Parrebbe utile allora, stando ai fatti, tirare le prime somme dell’intervento del Governo e della sua maggioranza parlamentare:

a) La Rai non è più la concessionaria in esclusiva del servizio pubblico radiotelevisivo, essendo stato abrogato l’art. 20 della legge Gasparri: La concessione del servizio pubblico generale radiotelevisivo è affidata, per la durata di dodici anni dalla data di entrata in vigore della presente legge, alla RAI-Radiotelevisione italiana Spa;

b) Essendo stato modificato l’art. 49 del D lgs n. 177/05, la Rai non è più la concessionaria ex lege del servizio pubblico radiotelevisivo;

c) La Rai non ha attualmente alcun titolo abilitativo per proseguire le trasmissioni. Non in base alla legge, poiché la proroga sino al 31 ottobre 2016 è scaduta senza essere stata rinnovata. Non per via amministrativa, poiché non avendo proceduto il Governo a nuovo assentimento, la previsione ponte contenuta in alcune disposizioni della legge sull’editoria non è ancora entrata in vigore per la vacatio legis (che prevede l’entrata in vigore della legge solo dopo 15 giorni dalla sua pubblicazione). Risulta che la stessa Rai abbia richiesto un parere legale sul “titolo” in base al quale nel frattempo sarebbe autorizzata ad espletare il servizio pubblico radiotelevisivo e multimediale;

d) Le nuove disposizioni presenti nella legge sull’editoria – ritenendo la Concessione “scaduta” e non da rinnovare – affidano esclusivamente al Governo il potere discrezionale di scelta del prossimo concessionario del servizio pubblico radiotelevisivo, (senza peraltro menzionare la Rai) seguendo un iter che, di fatto, esclude il Parlamento: decreto del Presidente del Consiglio su deliberazione del Consiglio dei Ministri, su proposta del Ministero dello sviluppo economico di concerto con il Ministro dell’economia.

e) La Rai è stata inserita nell’elenco ISTAT delle società controllate dal Governo, elenco nel quale non era mai comparsa sin dalla “parlamentarizzazione” del servizio pubblico radiotelevisivo del 1975, in ragione della sua indipendenza funzionale, nonostante la partecipazione azionaria pressoché totalitaria dello Stato.
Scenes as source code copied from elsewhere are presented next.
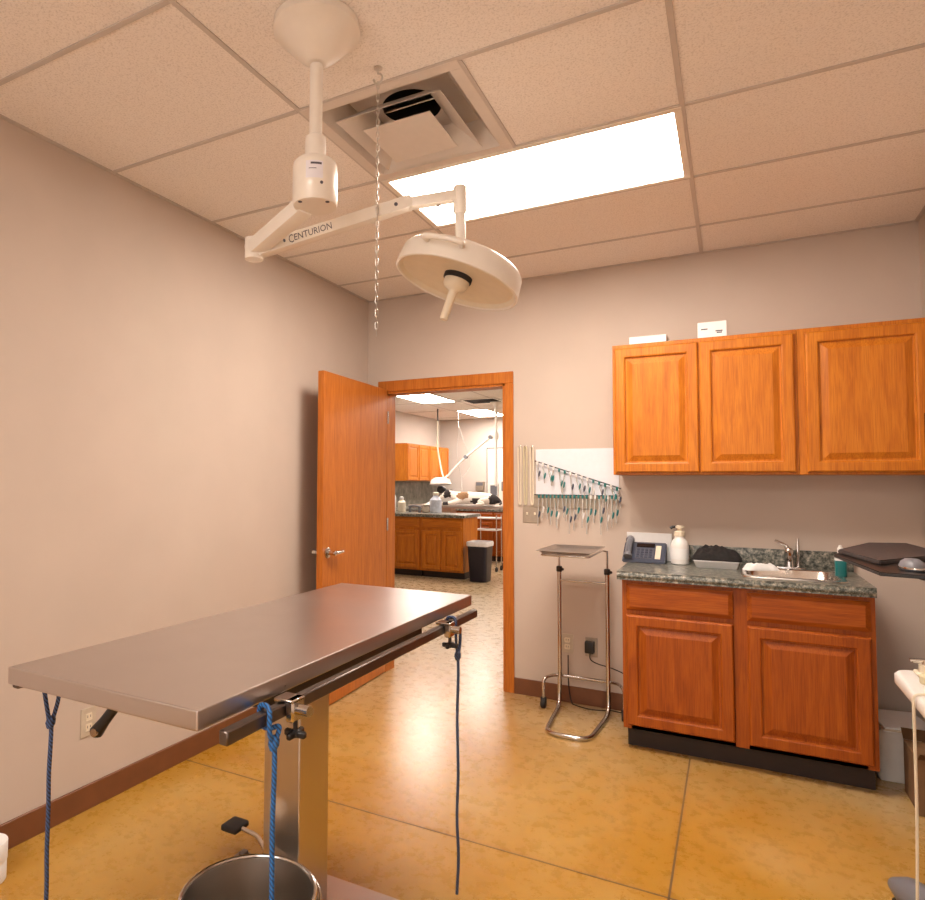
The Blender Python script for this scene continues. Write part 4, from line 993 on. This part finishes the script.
# dog lying on the far table, head to the left
def skin_mesh(verts, edges, radii, root=0, sub=2):
    me = bpy.data.meshes.new('skin'); me.from_pydata(verts, edges, []); o = bpy.data.objects.new('skin', me); COL.objects.link(o)
    o.modifiers.new('s', 'SKIN'); 
    if not me.skin_vertices: 
        bpy.context.view_layer.objects.active = o
    for v, r in zip(me.skin_vertices[0].data, radii): v.radius = (r if isinstance(r, tuple) else (r, r)); v.use_root = False
    me.skin_vertices[0].data[root].use_root = True
    sm = o.modifiers.new('u', 'SUBSURF'); sm.levels = sub; sm.render_levels = sub
    bpy.context.view_layer.update()
    out = bpy.data.meshes.new_from_object(o.evaluated_get(bpy.context.evaluated_depsgraph_get()))
    COL.objects.unlink(o); bpy.data.objects.remove(o); return out
def dog():
    tz = .985
    vs = [(-1.02, 6.0, tz+.095), (-1.16, 6.0, tz+.115), (-1.34, 6.0, tz+.118), (-1.50, 6.0, tz+.120), (-1.64, 6.0, tz+.125), (-1.74, 5.99, tz+.150), (-1.81, 5.98, tz+.185), (-1.87, 5.95, tz+.175), (-1.94, 5.92, tz+.12), (-1.985, 5.90, tz+.085),   # spine .. muzzle 0-9
          (-1.60, 5.87, tz+.075), (-1.72, 5.80, tz+.035), (-1.86, 5.79, tz+.026), (-1.93, 5.79, tz+.026),       # near front leg 10-13
          (-1.62, 6.12, tz+.070), (-1.76, 6.16, tz+.035), (-1.92, 6.15, tz+.026),                            # far front leg 14-16
          (-1.08, 5.86, tz+.090), (-1.24, 5.80, tz+.060), (-1.13, 5.77, tz+.030), (-1.27, 5.76, tz+.024),          # near hind leg 17-20
          (-1.08, 6.13, tz+.085), (-1.22, 6.2, tz+.04), (-1.30, 6.2, tz+.026),                         # far hind 21-23
          (-.94, 6.0, tz+.075), (-.90, 5.93, tz+.040), (-.90, 5.84, tz+.024)]                                          # tail 24-26
    es = [(i, i+1) for i in range(9)]+[(4, 10), (10, 11), (11, 12), (12, 13), (4, 14), (14, 15), (15, 16), (1, 17), (17, 18), (18, 19), (19, 20), (1, 21), (21, 22), (22, 23), (0, 24), (24, 25), (25, 26)]
    rr = [.080, .105, .110, .112, .108, .075, .070, .066, .036, .026,
          .052, .034, .026, .024, .052, .034, .025, .066, .050, .028, .023, .064, .04, .024, .028, .020, .013]
    me = skin_mesh(vs, es, rr, 2)
    for m in (M['fur_white'], M['fur_black'], M['fur_brown']): me.materials.append(m)
    for p in me.polygons:
        c = p.center; k = 0
        if (c.x+1.55)**2/.0100+(c.z-tz-.165)**2/.0045 < 1 and c.y < 6.03: k = 2
        elif (c.x+1.33)**2/.0058+(c.z-tz-.07)**2/.0040 < 1 and c.y < 6: k = 1
        elif c.x > -1.075: k = 1
        elif -1.88 < c.x < -1.77 and c.y < 5.94 and c.z < tz+.22 and c.z > tz+.10: k = 1
        elif (c.x+1.80)**2+(c.z-tz-.03)**2 < .0025: k = 1
        p.material_index = k
    me.shade_smooth(); me.name = 'dog'
    o = bpy.data.objects.new('dog', me); COL.objects.link(o)
    o['label'] = 'white dog with black and tan patches lying on the far operating table'; o['category'] = 'dog'
    for sy, nm in ((-1, 'ear'), (1, 'ear')):
        bm = B(); q = V((-1.825, 5.97+sy*.055, tz+.228)); tube(bm, bez([q, q+V((.012, sy*.030, -.010)), q+V((.010, sy*.045, -.06)), q+V((-.004, sy*.045, -.105))], 5), [.018, .026, .032, .036, .038, .040, .041, .041, .040, .038, .036, .033, .028, .020, .012, .006], 10)
        e = obj('ear', bm, M['fur_black'], None, label='black drooping ear'); e.parent = o
    for nm, loc, r, m in (('nose', V((-2.006, 5.893, tz+.088)), .014, 'black'), ('eye', V((-1.915, 5.872, tz+.178)), .009, 'black'), ('eye', V((-1.905, 5.985, tz+.185)), .009, 'black')):
        bm = B(); bmesh.ops.create_icosphere(bm, subdivisions=2, radius=r, matrix=Matrix.Translation(loc)); e = obj(nm, bm, M[m], None); e.parent = o
    center_dog = None
    return o
dog()

# far surgical lamp
t = thing('surgical_light', 'white surgical lamp on a jointed arm over the spotted dog', 'surgical lamp', (-1.007, 6.0, H))
bm = B(); lathe(bm, [(.10, H), (.10, H-.03), (.03, H-.08), (.02, H-.1)], (-1.007, 6.0, 0), (0, 0, 1), 28); obj('ceiling_canopy', bm, M['white'], t)
bm = B(); cyl(bm, (-1.007, 6.0, H-.09), (-1.007, 6.0, 1.30), .022, seg=14); cyl(bm, (-1.007, 6.0, 2.07), (-1.007, 6.0, 2.17), .04, seg=18); obj('drop_tube', bm, M['white'], t)
bm = B(); tube(bm, [(-1.03, 6.0, 2.11), (-1.10, 6.0, 2.105), (-1.53, 6.0, 1.785), (-1.78, 6.0, 1.55), (-1.86, 6.0, 1.46)], [.016, .018, .017, .017, .016], 12); obj('jointed_arm', bm, M['white'], t)
for p in ((-1.10, 6.0, 2.105), (-1.53, 6.0, 1.785)):
    bm = B(); cyl(bm, V(p)-V((0, .03, 0)), V(p)+V((0, .03, 0)), .032, seg=16); obj('arm_joint', bm, M['greypl'], t)
bm = B(); lathe(bm, [(.03, .10), (.10, .092), (.16, .06), (.185, -.02), (.178, -.024), (.05, -.018)], (-1.985, 6.0, 1.345), (-.05, .10, 1), 36); cyl(bm, (-1.86, 6.0, 1.48), (-1.93, 6.0, 1.40), .018, seg=12); obj('lamp_head', bm, M['white'], t)
# hose hanging from a ceiling rod
t = thing('hanging_hose', 'white hose hanging from a dark ceiling rod above the dog', 'hose', (-2.1, 6.6, H))
bm = B(); cyl(bm, (-2.30, 6.6, H), (-2.30, 6.6, H-.23), .014, seg=10); obj('ceiling_rod', bm, M['bracket'], t)
bm = B(); tube(bm, bez([(-2.30, 6.6, H-.22), (-2.30, 6.6, 2.3), (-2.30, 6.6, 2.0), (-2.24, 6.55, 1.75), (-2.12, 6.4, 1.50), (-2.02, 6.32, 1.36)], 8), .015, 10); obj('hose', bm, M['cream'], t)
t = thing('iv_lines', 'thin looping drip lines hanging in the back corner of the far room', 'drip lines', (-1.95, 7.0, 2.45))
bm = B(); tube(bm, [(-2.06, 7.0, H), (-2.06, 7.0, 2.40), (-2.03, 7.0, 2.36)], .003, 8); obj('hanger', bm, M['galv'], t)
bm = B(); tube(bm, bez([(-2.04, 7.0, 2.37), (-2.09, 7.0, 2.0), (-2.06, 7.0, 1.7), (-2.0, 7.0, 1.45), (-1.95, 6.9, 1.30), (-1.87, 6.7, 1.12)], 6), .005, 8); obj('drip_line', bm, M['tube'], t)
bm = B(); tube(bm, bez([(-2.04, 7.0, 2.37), (-1.95, 7.0, 2.1), (-1.84, 7.0, 1.8), (-1.86, 7.0, 1.6), (-1.95, 6.9, 1.44)], 6), .005, 8); obj('drip_line', bm, M['tube'], t)
# far back wall : door, devices
bm = B(); box(bm, (-2.055, FY1-.035, 0), (-1.20, FY1-.001, 2.06), .003); o = struct('door_2', bm, M['white'], label='white door in the far back wall')
bm = B(); box(bm, (-2.075, FY1-.012, 0), (-2.057, FY1-.001, 2.08)); box(bm, (-2.075, FY1-.012, 2.065), (-1.18, FY1-.001, 2.08)); struct('trim_5', bm, M['bracket'])
t = thing('wall_box', 'small grey box on the far back wall left of the white door', 'wall box', (-2.2, FY1-.05, 1.2))
bm = B(); box(bm, (-2.29, FY1-.09, 1.195), (-2.12, FY1-.001, 1.385), .006); obj('housing', bm, M['plate'], t)
bm = B(); box(bm, (-2.275, FY1-.094, 1.30), (-2.135, FY1-.09, 1.365)); obj('window', bm, M['greypl'], t, smooth=False)
t = thing('monitor_stand', 'pale framed monitor on a pole standing behind the dog', 'monitor', (-1.50, 7.45, 0))
bm = B(); box(bm, (-1.60, 7.40, 1.10), (-1.44, 7.47, 1.345), .008, 2); obj('housing', bm, M['whitepl'], t)
bm = B(); box(bm, (-1.582, 7.398, 1.13), (-1.458, 7.40, 1.31)); obj('screen', bm, M['greypl'], t, smooth=False)
bm = B(); cyl(bm, (-1.52, 7.45, .05), (-1.52, 7.45, 1.10), .016, seg=12); obj('pole', bm, M['chrome'], t)
bm = B(); lathe(bm, [(.20, 0), (.20, .03), (.03, .06)], (-1.52, 7.45, 0), (0, 0, 1), 28); obj('foot', bm, M['greypl'], t)
t = thing('wall_box', 'dark device hanging on the far white door at its right side', 'wall box', (-1.66, FY1-.06, 1.2))
bm = B(); box(bm, (-1.735, FY1-.11, 1.195), (-1.60, FY1-.0355, 1.385), .006); obj('housing', bm, M['greypl'], t)
# things on the peninsula
def far_bottle(x, y, r, h, mat, cap, label):
    t = thing('bottle', label, 'bottle', (x, y, .903))
    bm = B(); lathe(bm, [(r*.9, 0), (r, .006), (r, h*.62), (r*.5, h*.78), (r*.4, h*.84)], (x, y, .903), (0, 0, 1), 20); obj('body', bm, mat, t)
    bm = B(); lathe(bm, [(r*.5, h*.84), (r*.5, h*.97), (r*.3, h)], (x, y, .903), (0, 0, 1), 16); obj('cap', bm, cap, t)
far_bottle(-2.09, 4.74, .062, .235, M['cream'], M['whitepl'], 'cream bottle on the peninsula near the open door edge')
far_bottle(-2.16, 4.60, .04, .36, M['whitepl'], M['whitepl'], 'tall white bottle half hidden at the open door edge')
bm = B(); tube(bm, bez([(-1.96, 4.72, .99), (-1.86, 4.72, 1.0), (-1.76, 4.72, .985)], 5), .014, 10)
for x in (-1.94, -1.78): cyl(bm, (x, 4.72, .903), (x, 4.72, .99), .02, seg=12)
tag(obj('dark_clipper', bm, M['greypl']), 'low dark instrument on legs on the peninsula beside the cream bottle', 'instrument')
bm = B(); lathe(bm, [(.035, 0), (.055, .01), (.06, .05), (.04, .09), (.055, .12), (.02, .135)], (-1.69, 4.75, .903), (0, 0, 1), 20)
tag(obj('cream_jar', bm, M['ivory']), 'squat ivory jar on the peninsula left of the white jug', 'jar')
far_bottle(-1.54, 4.78, .088, .31, M['bluebag'], M['cream'], 'pale blue and white jug on the peninsula in front of the dog')
tag(cloth_lump(-2.12, 5.95, .09, .07, .985, .05, M['liner'], 'towel_pile', '', 9), 'small white towel heap on the far operating table left of the muzzle', 'towel')
t = thing('anesthesia_mask', 'black anaesthetic mask and bag on a bracket left of the dog', 'mask', (-2.06, 6.2, .985))
bm = B(); cyl(bm, (-2.07, 6.22, .985), (-2.07, 6.22, 1.2), .012, seg=10); obj('bracket', bm, M['chrome'], t)
bm = B(); lathe(bm, [(.02, -.085), (.06, -.06), (.07, 0), (.05, .06), (.02, .085)], (-2.05, 6.2, 1.235), (1, 0, -.25), 20); obj('bag', bm, M['black'], t)

# ---------------------------------------------------------------- world, camera
w = bpy.data.worlds.new('World'); SC.world = w; w.use_nodes = True
w.node_tree.nodes['Background'].inputs['Color'].default_value = (1., .915, .855, 1); w.node_tree.nodes['Background'].inputs['Strength'].default_value = 1.35  # even fill light, enters through the opening added behind the camera
CX, CY, CH = 2.354013, -4.132876, 1.347748
YAW, PITCH, ROLL, F, PPX, PPY = .498989, .046132, .0058938, 645.6356, 379.5725, 452.9158
c, s = math.cos(YAW), math.sin(YAW)
def cam_dir(x, y, z):       # camera frame (right, forward, up) to world
    cp, sp = math.cos(PITCH), math.sin(PITCH)
    y, z = y*cp-z*sp, y*sp+z*cp
    return V((x*c-y*s, x*s+y*c, z))
cr, sr = math.cos(ROLL), math.sin(ROLL)
right = cam_dir(cr, 0, sr); up = cam_dir(-sr, 0, cr); fwd = cam_dir(0, 1, 0)
cam = bpy.data.cameras.new('camera'); co = bpy.data.objects.new('camera', cam); COL.objects.link(co)
co.matrix_world = Matrix(((right.x, up.x, -fwd.x, CX), (right.y, up.y, -fwd.y, CY), (right.z, up.z, -fwd.z, CH), (0, 0, 0, 1)))
cam.sensor_fit = 'HORIZONTAL'; cam.sensor_width = 36; cam.lens = F/925*36
cam.shift_x = (462.5-PPX)/925; cam.shift_y = (PPY-450)/925
cam.clip_start = .05; cam.clip_end = 60
SC.camera = co
SC.view_settings.view_transform = 'Standard'; SC.view_settings.look = 'None'; SC.view_settings.gamma = 1
SC.view_settings.use_curve_mapping = False
SC.view_settings.exposure = 1.06
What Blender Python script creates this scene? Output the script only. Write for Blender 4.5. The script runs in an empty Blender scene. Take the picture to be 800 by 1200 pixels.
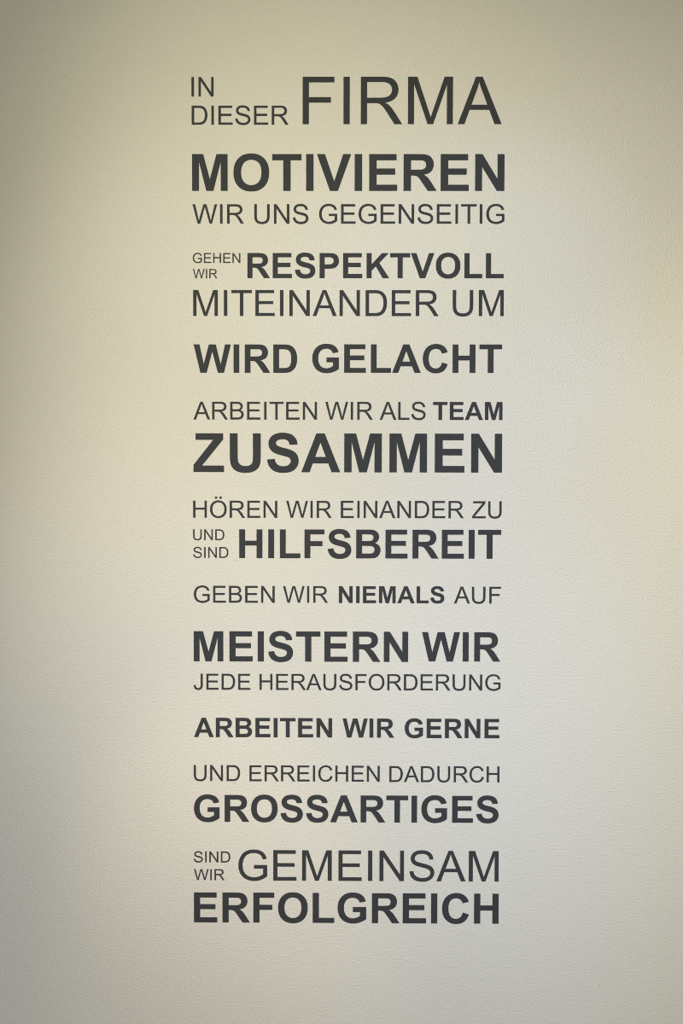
import bpy, bmesh, math, re
from mathutils import Matrix, Vector, Euler

S = bpy.context.scene
COL = S.collection

# ------------------------------------------------------------------ camera
PITCH, YAW, ROLL = 0.044558, 0.008912, 0.001819

cam_data = bpy.data.cameras.new('camera')
cam_data.sensor_fit = 'VERTICAL'
cam_data.sensor_height = 36.0
cam_data.lens = 36.0 * 1667.0 / 1200.0
cam_data.clip_start = 0.05
cam = bpy.data.objects.new('camera', cam_data)
COL.objects.link(cam)
cam.matrix_world = (Matrix.Translation((0, -2.74, 1.45)) @ Matrix.Rotation(YAW, 4, 'Z')
                    @ Matrix.Rotation(math.pi / 2 - PITCH, 4, 'X') @ Matrix.Rotation(ROLL, 4, 'Z'))
S.camera = cam

# ------------------------------------------------------------------ world, lamps, exposure
# each spot: (x, y, z, aim x, aim z on the wall, half angle, softness), colour * watts
SPOTS = [  # unseen spots added to shape the wall's warm glow, cool side and dim edges
    ([-1.637, -2.276, 2.3, 0.414, 1.21, 22.54, 0.954], [150.9, 143.05, 129.46]),
    ([-0.619, -1.206, 2.55, 0.059, 1.776, 34.618, 1.0], [26.14, 24.77, 16.33]),
    ([1.863, -1.598, 2.365, -0.822, 0.0, 20.812, 1.0], [84.55, 110.06, 167.23]),
    ([1.462, -1.6, 2.351, 1.151, 1.35, 25.273, 0.9], [41.53, 36.24, 14.96]),
    ([-0.415, -1.224, 2.314, -0.255, 0.476, 11.0, 1.0], [38.18, 28.56, 15.25]),
    ([-0.88, -1.901, 2.55, -0.334, 0.987, 14.043, 1.0], [31.53, 27.38, 20.54]),
    ([-0.247, -1.2, 2.55, 0.768, 0.758, 21.672, 0.9], [13.35, 18.88, 37.42]),
    ([1.0, -1.6, 2.55, 0.196, 1.702, 12.642, 1.0], [7.48, 13.1, 26.25]),
]
AMBIENT = [0.3589, 0.3375, 0.2789]

world = bpy.data.worlds.new('room_daylight')
S.world = world
world.use_nodes = True
bg = world.node_tree.nodes['Background']
bg.inputs['Color'].default_value = (*[a / max(AMBIENT) for a in AMBIENT], 1)
bg.inputs['Strength'].default_value = max(AMBIENT)

for (x, y, z, ax, az, half, blend), col in SPOTS:
    d = bpy.data.lights.new('added_wall_spot', 'SPOT')
    m = max(col)
    d.color = [c / m for c in col]
    d.energy = m
    d.spot_size = 2 * math.radians(half)
    d.spot_blend = blend
    d.shadow_soft_size = 0.06
    o = bpy.data.objects.new('added_wall_spot', d)
    o.location = (x, y, z)
    o.rotation_euler = (Vector((ax, 0, az)) - Vector((x, y, z))).to_track_quat('-Z', 'Y').to_euler()
    COL.objects.link(o)

S.view_settings.view_transform = 'Standard'
S.view_settings.look = 'None'
S.view_settings.gamma = 1.0
S.view_settings.exposure = 0.0
S.view_settings.use_curve_mapping = False
S.cycles.filter_width = 1.0


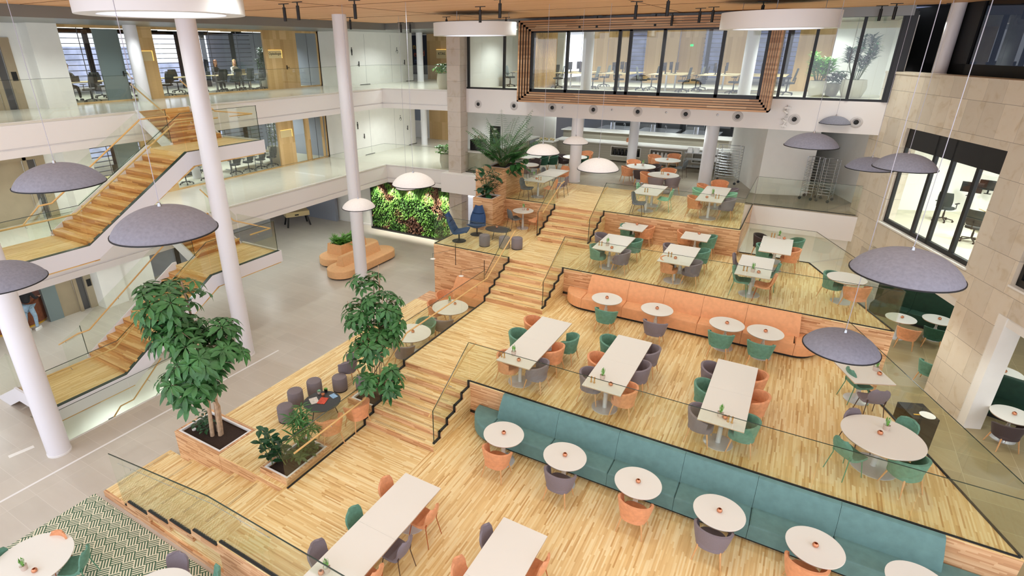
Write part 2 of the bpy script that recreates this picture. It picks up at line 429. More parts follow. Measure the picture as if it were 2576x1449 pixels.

È noto che l’inclusione nell’elenco ISTAT non è a fini statistici, ma indica tutte le società o enti sotto il controllo effettivo del Governo che devono sottostare a un plesso di norme pubblicistiche (non ultima l’inclusione nel bilancio consolidato dello Stato) in netto contrasto con il regime giuridico speciale che per quarant’anni ha vegliato sull’indipendenza della Rai.

Nel frattempo, approfittando della confusione, è ripartita in grande stile la campagna mediatica per lo spacchettamento e la messa a gara della Concessione, promossa nel 2013 dall’ex Viceministro Catricalà.
Una domanda al Governo e alla sua maggioranza: ma è proprio questo che si voleva?